We use Jenkins, a web-based CI system. The web interface can be found at [1] Jenkins is read-only for visitors, while those with an account can start and edit builds.

We use Jenkins to build riscos.info projects, like the RISC OS GCC compiler toolchain. We also use Jenkins to run the RISC OS autobuilder to cross-compile Unix ports and native packaged software.

The purpose of running this under CI is to run builds in a controlled environment, one free of the vagaries of running it on a developer's machine with whatever packages they might have installed: the Jenkins build starts with a blank slate, pulling in the compiler, libraries and so on from other Jenkins jobs, which are 'upstream' of it. When successfully built, a build emits RISC OS packages and libraries which can be consumed by 'downstream' builds. The output files of a build (usually zips or tarballs in our case) are called 'artifacts' in Jenkins terminology.

The second aim of building under CI is to ensure timely builds: if upstream changes, we should rebuild. Due to some details of how the complex package dependency graph interacts with Jenkins, we aren't quite there yet. Building is currently a matter of logged-in users clicking a button on the package(s) in question.

ci.riscos.info

The riscos.info service comprises a Jenkins web GUI - ci.riscos.info - and a number of build 'slaves', where the actual compilation takes place. All these run Ubuntu 14.04 LTS and communicate with the GUI over SSH using Jenkins operations set up in the GUI: the idea is the slaves are stateless vanilla Ubuntu installs, and all special setup is represented in the Jenkins configuration.

Jenkins has a number of top-level jobs for notable components like GCC 4.1, GCC 4.7 and pre-setup jobs for autobuilder projects. Each job follows roughly the same pattern: check out some sources from Subversion or other repositories, possibly import some build outputs from other jobs, build using a shell script, save the output files as artifacts, and report success or failure to Jenkins. The red/yellow/green state indicates whether a build was successful (yellow meaning it built but failed tests).

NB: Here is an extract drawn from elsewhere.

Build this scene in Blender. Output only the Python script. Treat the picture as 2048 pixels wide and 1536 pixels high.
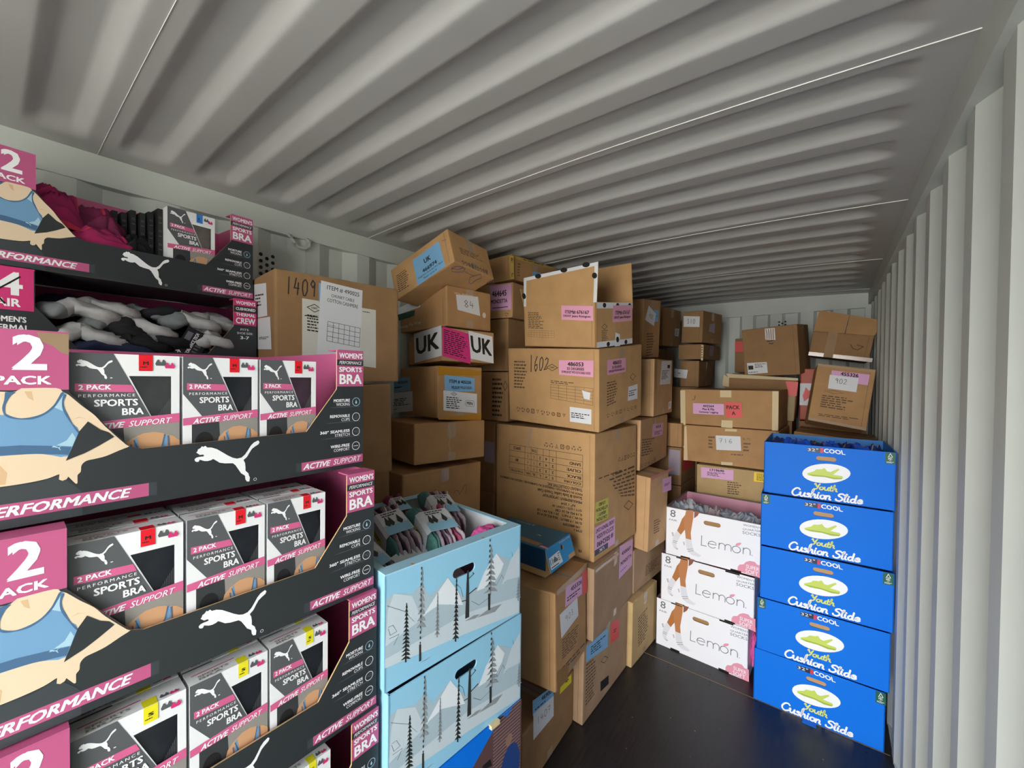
import bpy, bmesh, math, random
from mathutils import Vector, Matrix, Euler, noise
from mathutils.geometry import tessellate_polygon
for o in list(bpy.data.objects): bpy.data.objects.remove(o)
SC=bpy.context.scene; COL=SC.collection
# ---------------------------------------------------------------- camera
cam_d=bpy.data.cameras.new('camera'); cam=bpy.data.objects.new('camera',cam_d); COL.objects.link(cam)
cam_d.sensor_width=36.0; cam_d.lens=14.52; cam_d.clip_start=.02; cam_d.clip_end=200
cam.matrix_world=Matrix(((0.79154486,-0.01775121,0.6108532,0),(0.61103,0.0067083,-0.79157902,0),(0.0099537,0.99981993,0.01615644,1.83),(0,0,0,1)))
SC.camera=cam
# ---------------------------------------------------------------- daylight
SKY_POWER=11.5
W=bpy.data.worlds.new('sky'); SC.world=W; W.use_nodes=True
nt=W.node_tree; nt.nodes.clear()
out=nt.nodes.new('ShaderNodeOutputWorld'); bg=nt.nodes.new('ShaderNodeBackground')
tc=nt.nodes.new('ShaderNodeTexCoord'); sx=nt.nodes.new('ShaderNodeSeparateXYZ'); rp=nt.nodes.new('ShaderNodeValToRGB')
e=rp.color_ramp.elements; e[0].position=.02; e[0].color=(.62,.62,.60,1); e[1].position=.95; e[1].color=(.55,.68,.9,1)
m_=e.new(.14); m_.color=(.8,.81,.82,1); m_=e.new(.26); m_.color=(1.0,1.0,1.0,1); m_=e.new(.6); m_.color=(.92,.97,1.0,1)
nt.links.new(tc.outputs['Generated'],sx.inputs[0]); nt.links.new(sx.outputs['Z'],rp.inputs[0])
# sky lobe added straight out of the doors, so more light reaches the deep end
def mth(op,a,b):
    n=nt.nodes.new('ShaderNodeMath'); n.operation=op
    for k,v in enumerate((a,b)):
        if isinstance(v,(int,float)): n.inputs[k].default_value=v
        elif v is not None: nt.links.new(v,n.inputs[k])
    return n.outputs[0]
fy=mth('MAXIMUM',mth('MULTIPLY',sx.outputs['Y'],-1.0),0.0); st=mth('MULTIPLY',mth('ADD',mth('MULTIPLY',mth('POWER',fy,9.0),1.25),.42),SKY_POWER)
nt.links.new(st,bg.inputs[1]); nt.links.new(rp.outputs[0],bg.inputs[0]); nt.links.new(bg.outputs[0],out.inputs[0])

# sky portal in the open doorway of the container (no light of its own, only guides sampling)
pl=bpy.data.lights.new('doorway_portal','AREA'); pl.shape='RECTANGLE'; pl.size=.98; pl.size_y=2.6
po=bpy.data.objects.new('doorway_portal',pl); COL.objects.link(po); po.location=(-.235,-1.40,1.31); po.rotation_euler=(math.radians(90),0,0)
pl.cycles.is_portal=True
su=bpy.data.lights.new('sun','SUN'); su.energy=34.0; su.angle=.02; su.color=(1,.96,.9); so=bpy.data.objects.new('sun',su); COL.objects.link(so)
so.rotation_euler=Euler((math.radians(-38),0,math.radians(12)),'XYZ')   # high sun beyond the closed end: it lights the yard, not the inside
SC.view_settings.view_transform='Standard'; SC.view_settings.look='None'; SC.view_settings.gamma=1
SC.view_settings.exposure=.92
try: SC.view_settings.use_curve_mapping=False
except Exception: pass
random.seed(7)
# ---------------------------------------------------------------- materials
def lin(h):
    h=h.lstrip('#'); c=[int(h[i:i+2],16)/255 for i in (0,2,4)]
    return tuple((x/12.92 if x<=.04045 else ((x+.055)/1.055)**2.4) for x in c)+(1,)
MT={}
TBL={ # name: (colour, roughness, kind)
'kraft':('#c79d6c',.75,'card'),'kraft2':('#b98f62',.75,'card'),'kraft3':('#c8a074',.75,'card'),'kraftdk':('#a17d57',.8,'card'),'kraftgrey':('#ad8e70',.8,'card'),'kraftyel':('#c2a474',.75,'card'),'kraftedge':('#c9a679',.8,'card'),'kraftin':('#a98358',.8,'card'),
'paper':('#dfe0e2',.6,'flat'),'offwhite':('#d5d3c8',.6,'flat'),'ofw':('#d9cfc0',.7,'flat'),'stblue':('#7fb4dc',.5,'flat'),'stpink':('#d8327f',.5,'flat'),'stlpink':('#e8a5bf',.5,'flat'),'stlpink2':('#dda7cf',.5,'flat'),
'styel':('#c9c04a',.5,'flat'),'styel2':('#e8e02a',.5,'flat'),'styel3':('#f4cf1c',.5,'flat'),'stred':('#e2504e',.5,'flat'),'lilac':('#a99aa6',.6,'flat'),'cream':('#d8c296',.6,'flat'),'cream2':('#a08c62',.6,'flat'),
'tapeyel':('#b8821f',.28,'flat'),'tapeyelp':('#b89a4e',.35,'flat'),'tapebrn':('#9a7446',.3,'flat'),'tapeclear':('#b39a80',.22,'flat'),'tapered':('#b4706c',.3,'flat'),'shine':('#c9b190',.3,'flat'),'dkgreen':('#1f4a2e',.5,'flat'),'purple':('#6a5a80',.6,'flat'),
'ink':('#1c1812',.6,'flat'),'inkb':('#6b4a2c',.7,'flat'),'pen':('#3a3430',.6,'flat'),'brownpen':('#6b4422',.6,'flat'),'navy':('#16203c',.45,'flat'),'white':('#f1f2f4',.5,'flat'),'warn':('#c9a24a',.4,'flat'),
'inksoft':('#5a4632',.7,'flat'),
'snowbox':('#8fc6e2',.45,'flat'),'snowbox2':('#a3d3ea',.45,'flat'),'snowgrey':('#a9bdc8',.45,'flat'),'snow2':('#c2d0d8',.45,'flat'),'snow1c':('#dde5ea',.45,'flat'),'treedark':('#2c302e',.5,'flat'),'treegrey':('#8e9599',.5,'flat'),'line1':('#4d6472',.5,'flat'),
'boxwhite':('#eeeef2',.4,'flat'),'boxgrey':('#77716f',.6,'flat'),'pinkin':('#e0a0b4',.6,'flat'),'legskin':('#b8794a',.5,'flat'),'legskin2':('#b07038',.5,'flat'),'legskin3':('#8a5240',.5,'flat'),'sockw':('#dcdce2',.5,'flat'),'sockp':('#c3b3c0',.5,'flat'),'lgrey':('#6d6f78',.5,'flat'),'lpink':('#e295a8',.5,'flat'),
'boxblue':('#0370dd',.55,'flat'),'boxbluein':('#2a86d8',.5,'flat'),'bred':('#c83a52',.5,'flat'),'lime':('#c3d45c',.5,'flat'),'lime2':('#9db23c',.5,'flat'),'limey':('#d6dc70',.5,'flat'),'fsc':('#0f5a40',.5,'flat'),
'traydark':('#2b3033',.42,'flat'),'traydk2':('#3a4044',.42,'flat'),'traypink':('#ba5784',.42,'flat'),'traypinkin':('#d86a9a',.5,'flat'),'skin':('#e3ccae',.45,'flat'),'skin2':('#d3b189',.45,'flat'),'brablue':('#6f9cc2',.45,'flat'),'bradark':('#46698c',.45,'flat'),'bralite':('#a8cbdc',.45,'flat'),'torn':('#9b8468',.9,'card'),'hotpink':('#cf2f74',.5,'flat'),
'bbgrey':('#55585b',.4,'flat'),'bbwhite':('#e6e8ea',.35,'flat'),'bbred':('#e01426',.35,'flat'),'bbyel':('#e6dc1e',.35,'flat'),'bbblue':('#2f7fd0',.35,'flat'),'bbpink':('#d0608f',.4,'flat'),'bbdark':('#35383b',.4,'flat'),'bbskin':('#c99a72',.45,'flat'),'bbgr2':('#8f8b86',.45,'flat'),
'fabdark':('#4a5060',.85,'cloth'),'fabgrey':('#85878e',.85,'cloth'),'fabplum':('#86607f',.85,'cloth'),'fabwhite':('#b5aca4',.85,'cloth'),'stripe':('#b5b9c2',.8,'flat'),
'magenta':('#b01e62',.8,'cloth'),'magdark':('#7d1a4c',.8,'cloth'),'coral':('#e23a5a',.8,'cloth'),'blackcloth':('#16161c',.85,'cloth'),'clothwhite':('#bdbdbd',.85,'cloth'),'clothgrey':('#7f8588',.85,'cloth'),'clothnavy':('#1b2446',.85,'cloth'),
'sklilac':('#b3a3b4',.9,'knit'),'skplum':('#6f5068',.9,'knit'),'skteal':('#5f9c96',.9,'knit'),'skpink':('#c2557c',.9,'knit'),'skcream':('#cdbcc4',.9,'knit'),'skhot':('#e660a8',.9,'knit'),
'cloth_s':('#b4bcc8',.8,'cloth'),'cloth_s2':('#d8dde4',.8,'cloth'),'cloth_s3':('#6d7680',.8,'cloth'),
'shoeblue':('#14668c',.45,'flat'),'shoeblue2':('#0f86bd',.42,'flat'),'shoedk':('#123c5a',.45,'flat'),'slide':('#1c55d0',.18,'flat'),'slidedk':('#1a3070',.2,'flat'),'orange':('#b0401a',.5,'flat'),
'foil':('#9a958c',.25,'flat'),'holedark':('#1a120c',.9,'flat'),'black':('#101113',.6,'flat'),'photobrick':('#5a3f40',.5,'flat'),'photobrick2':('#a08a8a',.5,'flat'),'photoblue':('#1c3d78',.5,'flat'),'photoskin':('#8c6a5c',.5,'flat'),'photored':('#6e2430',.5,'flat'),'photogreen':('#8aa79a',.5,'flat'),
'steel':('#ccd1cb',.48,'paint'),'steelr':('#bcbcba',.48,'paint'),'bead':('#e4e6e0',.4,'flat'),'groundc':('#a9a59c',.9,'flat'),'wood':('#9a7a50',.8,'card'),'seamtan':('#8e7350',.8,'flat'),
}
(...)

You can drill down into a job, for instance clicking on gcc-4.7-native (the GCC compiler to run natively on RISC OS) gives you a list of builds on the left hand side, some successful, some not. If you click on a build number (#nnn) and go to Console Output, you can see what happened during the build. If it was red, something went wrong. The build number screen also shows you the versions of source that was used to build this project, and any commit messages since the last time Jenkins built it. This means the build number is a record of the state of the project at a given point in time, and the build log records what happened. Both these pages can be hyperlinked to, to discuss what happened in a given build. If you find a successful build, it will also allow you to download the build products as artifacts. Jenkins also stores the files from the most recent build in the 'Workspace', so you can access intermediate files.